Think about it: what if the gospel were about works, and not about faith? What if a person were convinced that his good works played into the salvation equation? What are some things that would be true?
• How would I ever know if I’d done enough good works, or if the good I’d done outweighed the bad?
• Why would Jesus have had to die on the cross?
• What kind of place would Heaven be like?
o “Here’s what I did to make it!”
o Lots of bragging; think about the egos!
o Would God receive the glory, or would we get some?
• Faith would become irrelevant
By contrast, we believe that because of our indwelling, innate sinfulness, there is nothing that our good works can accomplish when it comes to the achievement of our salvation. Paul lists several key truths about the faith-alone gospel:
I. Excludes boasting – :27-28
Paul goes back to his “diatribe” form of teaching, that of imagining a conversation between two individuals. He asks three questions: first, “what becomes of our boasting?”

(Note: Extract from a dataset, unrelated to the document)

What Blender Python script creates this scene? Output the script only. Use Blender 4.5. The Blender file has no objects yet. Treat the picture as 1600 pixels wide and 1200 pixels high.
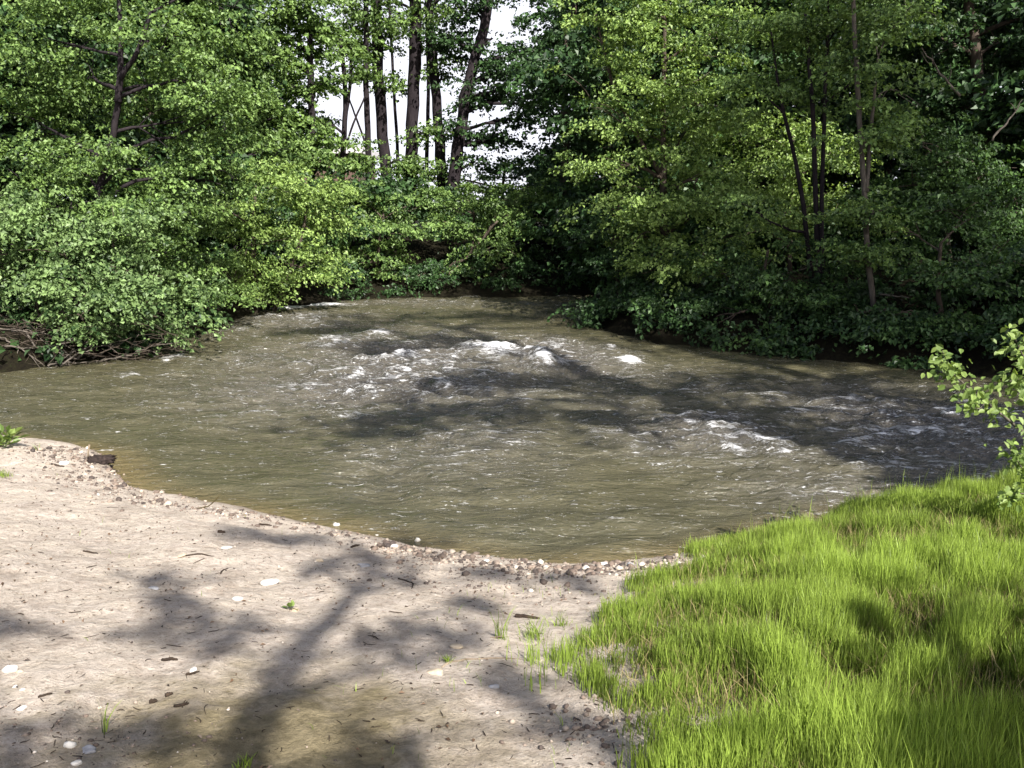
import bpy, math, random
import numpy as np
from mathutils import Vector, Matrix

S = bpy.context.scene
# ---------------------------------------------------------------- camera, sky, sun, exposure
CAM_H = 3.0
F = 1400.0                       # focal length in pixels of the 1600 px wide photograph
HOR = 320.0                      # row of the horizon
PITCH = math.atan((600 - HOR) / F)
cam_d = bpy.data.cameras.new('camera')
cam = bpy.data.objects.new('camera', cam_d)
S.collection.objects.link(cam)
cam.location = (0, 0, CAM_H)
cam.rotation_euler = (math.pi / 2 - PITCH, 0, 0)
cam_d.sensor_width = 36
cam_d.lens = F / 1600 * 36
cam_d.clip_start = 0.05
cam_d.clip_end = 2000
S.camera = cam

SUN_EL = math.radians(43)
SUN_ROT = math.radians(154)      # behind the camera, a little to the right
SUN = np.array([math.sin(SUN_ROT) * math.cos(SUN_EL), math.cos(SUN_ROT) * math.cos(SUN_EL), math.sin(SUN_EL)])
world = bpy.data.worlds.new('World')
S.world = world
world.use_nodes = True
wn = world.node_tree
sky = wn.nodes.new('ShaderNodeTexSky')
sky.sky_type = 'NISHITA'
sky.sun_disc = False
sky.sun_elevation = SUN_EL
sky.sun_rotation = SUN_ROT
sky.air_density = 1.0
sky.dust_density = 4.0
sky.ozone_density = 3.0
# added broken cloud that whitens the low sky to look overexposed
tc = wn.nodes.new('ShaderNodeTexCoord'); sx = wn.nodes.new('ShaderNodeSeparateXYZ'); wn.links.new(tc.outputs['Generated'], sx.inputs[0])
cn = wn.nodes.new('ShaderNodeTexNoise'); cn.inputs['Scale'].default_value = 3.0; cn.inputs['Detail'].default_value = 6
mp = wn.nodes.new('ShaderNodeMapping'); mp.inputs['Scale'].default_value = (1, 1, 2.5)
wn.links.new(tc.outputs['Generated'], mp.inputs[0]); wn.links.new(mp.outputs[0], cn.inputs['Vector'])
mr = wn.nodes.new('ShaderNodeMapRange'); mr.inputs[1].default_value = 0.36; mr.inputs[2].default_value = 0.10
wn.links.new(sx.outputs[2], mr.inputs[0])
ad = wn.nodes.new('ShaderNodeMath'); ad.operation = 'ADD'; wn.links.new(mr.outputs[0], ad.inputs[0]); wn.links.new(cn.outputs[0], ad.inputs[1])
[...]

“Boasting is the language of our fallen self-centeredness”, wrote John Stott; it’s endemic to who we are as human beings to think more highly of ourselves than we ought, and to find ways to tell other people about it. I’m reminded of the preacher who was really burnt out from ministry, and one Saturday afternoon, despairing of having to stand up and preach again the next day, he decided that he’d tell a little white lie and call in sick, having his associate pastor preach for him. He, instead, would spend that Sunday morning on the golf course. Sunday morning dawned and the day was absolutely gorgeous, perfect for golf. The pastor arrived a little early for his tee time, and on the driving range, he was long and straight; his practice wedges were accurate; everything seemed right for a great day of golf. But things got better on the first par 3 he approached; hitting a gently-arcing 7-iron, the ball landed on the green, took two bounces, and plunked dead into the middle of the cup, a beautiful hole-in-one if there ever was one. Observing all of this from on high were a pair of archangels, Gabriel and Michael.
“Can you believe that”, asked Gabriel; “that scoundrel of a preacher lies about being sick, skips church, heads to the golf course, and promptly cards a hole-in-one. How can God allow that? That is so wrong!”
“Oh, I think God knows what He’s doing”, said Michael.
“Yeah? How’s that? God lets this skunk get a hole-in-one playing hooky from church? Why would God do that?”
“Easy”, replied the wise angel, “who’s he gonna tell?”
Michael understood human nature; the fun of getting the hole-in-one isn’t so much in sinking the ball in the hole, but in letting everybody know that you sunk the ball in the hole! Why? Because we love to boast about ourselves! Some of us may do it in a more modest fashion, rather than in a boisterous way, but we all naturally want other people to like us, to think highly of us, and frankly, we want to think highly of ourselves, and so one of our bad habits is boasting. Paul betrays the fact that he himself was a religious braggart; in Philippians 3, he lists the credentials of which he’d have boasted in his days before Christ.
And our boasting isn’t limited to what we say; sometimes we boast quietly, with the proud look, the condescending attitude, the vain imagining of oneself to be smarter or better than another. We demonstrate pride when we cling to our opinions in spite of the evidence, merely because those opinions are “ours”. We can even boast in our humility, if we’re not careful!
But for the Christian, the fact that we are believers is never cause for boasting in ourselves. Our problem is our focus on ourselves, but the cure is focus on Jesus, and Paul says that those who boast ought to boast in the Lord (Galatians 6:14).